───── DATA

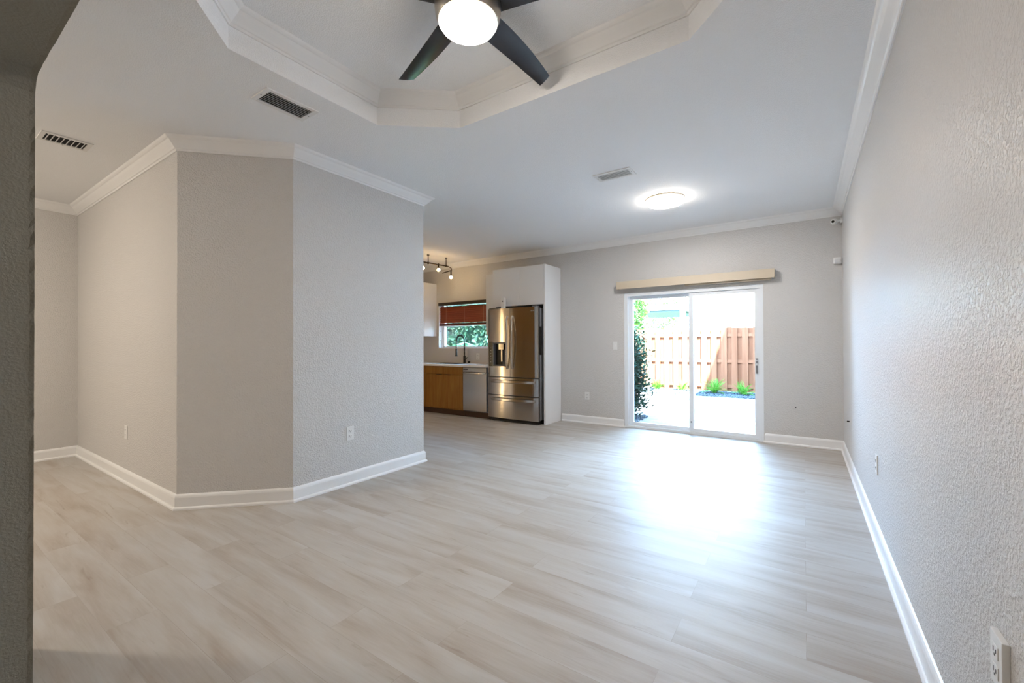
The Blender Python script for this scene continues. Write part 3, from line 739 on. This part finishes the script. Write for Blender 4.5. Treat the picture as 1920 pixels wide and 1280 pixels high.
shrub('tall_shrub', -2.60, 7.45, 1.64, .60, 7600, LEAFD, 'tall dark green leafy shrub just outside the left door pane', 21, .085, stems=12)

def tree(x, y, h, cw, n, label, seed, m=LEAFT, ll=.16, trunk=.12, name='garden_tree'):
    r = random.Random(seed); t = thing(name, label, 'tree', (x, y, GZ)); b = MB()
    for _ in range(n):
        a = r.uniform(0, 2 * PI); ph = math.acos(r.uniform(-1, 1)); rad = r.uniform(.35, 1) ** .5
        lump = 1 + .25 * math.sin(3 * a + ph * 2) + .15 * math.sin(7 * a)
        q = Vector((x + cw * .5 * rad * lump * math.sin(ph) * math.cos(a), y + cw * .5 * rad * lump * math.sin(ph) * math.sin(a), GZ + h * .62 + h * .38 * rad * math.cos(ph)))
        b.leafq(q, Vector((r.uniform(-1, 1), r.uniform(-1, 1), r.uniform(-1, 1))), Vector((r.uniform(-1, 1), r.uniform(-1, 1), 1)), ll * r.uniform(.6, 1.3), ll * .5)
    b.build('crown', m, t, recalc=False)
    MB().tube([(x, y, GZ), (x + .1, y, GZ + h * .3), (x, y + .05, GZ + h * .7)], [trunk, trunk * .8, trunk * .4], 10).build('trunk', BARK, t, smooth=True)
    return t
tree(-5.1, 14.6, 4.2, 1.5, 3000, 'light green tree beyond the fence at the left edge of the patio door', 31)
tree(-6.6, 24.5, 6.6, 3.0, 3000, 'pale green tree behind the neighbouring carport', 32)
tree(-4.2, 29.0, 7.6, 2.6, 2600, 'small green treetop peeking over right end of carport roof', 33)

nh = thing('neighbour_carport', 'white flat roofed carport with grey underside beyond the fence', 'carport', (-4.8, 20, GZ))
MB().box(-6.4, -3.93, 18, 22, 2.58, 2.80).build('roof', VOUT, nh)
MB().box(-6.35, -4.1, 18.06, 21.95, 2.50, 2.579).build('soffit', SOFF, nh)
MB().box(-4.10, -3.93, 18, 18.2, GZ, 2.58).build('post', VOUT, nh); MB().box(-4.10, -3.93, 21.8, 22, GZ, 2.58).build('post', VOUT, nh)
hs = thing('neighbour_house', 'bright white stucco house wall beyond the fence filling right door pane', 'house', (-.5, 20, GZ))
MB().box(-3.85, 6, 18.6, 26, GZ, 6.0).build('wall', VOUT, hs); MB().box(-4.0, 6.2, 18.3, 26.2, 6.01, 6.2).build('roof', VOUT, hs)
ah = thing('fence_shade_townhouse', 'unseen stucco townhouse wall right of the patio, added to shade the fence', 'house', (2, 9.5, GZ))  # unseen building block, added to cast the diagonal shade on the fence
MB().box(.46, 5, YB + T + .01, 13.6, GZ, 8.1).build('wall', VOUT, ah); MB().box(.46, 5.2, YB + T + .01, 13.7, 8.11, 8.25).build('roof', VOUT, ah)

# palms outside the kitchen window
def palm(x, y, n, L, label, seed, z0=0.3, m=LEAFP):
    r = random.Random(seed); t = thing('palm_plant', label, 'palm', (x, y, GZ)); b = MB()
    for k in range(n):
        a = 2 * PI * k / n + r.uniform(-.2, .2); el = r.uniform(.3, 1.25)
        p = Vector((x, y, GZ + z0)); d = Vector((math.cos(a) * math.cos(el), math.sin(a) * math.cos(el), math.sin(el))); N = 22; LL = L * r.uniform(.8, 1.1)
        for i in range(N):
            p2 = p + d * LL / N; side = d.cross(Vector((0, 0, 1))).normalized(); up = side.cross(d)
            if i > 2:
                wl = L * .30 * math.sin(PI * (i + 1) / (N + 3)) ** .6
                for sg in (-1, 1): b.leafq(p, side * sg + d * .7 - up * .35, up, wl, .022)
            b.leafq(p, d, up, LL / N * 1.1, .012)
            p = p2; d = (d + Vector((0, 0, -.085))).normalized()
    b.build('fronds', m, t, recalc=False)
    MB().tube([(x, y, GZ), (x, y, GZ + z0 + .05)], [.07, .045], 10).build('trunk', BARK, t, smooth=True)
    return t
palm(-6.15, 7.35, 26, 1.0, 'arching green palm outside the kitchen window, to the right', 41, .55)
palm(-7.75, 8.9, 28, 1.3, 'blue green palm outside the kitchen window, to the left', 42, .75)
hg = MB(); r = random.Random(51)
for _ in range(5200):
    q = Vector((r.uniform(-13, -7.0), r.gauss(12.2, .25), r.uniform(GZ, 4.2)))
    hg.leafq(q, Vector((r.uniform(-1, 1), r.uniform(-1, 1), r.uniform(-1, 1))), Vector((r.uniform(-1, 1), -1, r.uniform(-1, 1))), .22, .12)
hgt = thing('garden_hedge', 'dark green hedge behind the palms outside the kitchen window', 'hedge', (-9, 12.2, GZ))
hg.build('foliage', LEAFD, hgt, recalc=False)
MB().box(-13, -7.0, 12.35, 12.55, GZ, 4.4).build('core', mat('hedge_core', (.02, .04, .02), .9), hgt)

──────────

### JOB
Your task is to reproduce exactly the lines from the start of the data above through the line containing "shrub('tall_shrub', -2.60, 7.45, 1.64, .60, 7600, LEAFD, 'tall", leaving every picture out.

### RIGHT ANSWER
The Blender Python script for this scene continues. Write part 3, from line 739 on. This part finishes the script. Write for Blender 4.5. Treat the picture as 1920 pixels wide and 1280 pixels high.
shrub('tall_shrub', -2.60, 7.45, 1.64, .60, 7600, LEAFD, 'tall dark green leafy shrub just outside the left door pane', 21, .085, stems=12)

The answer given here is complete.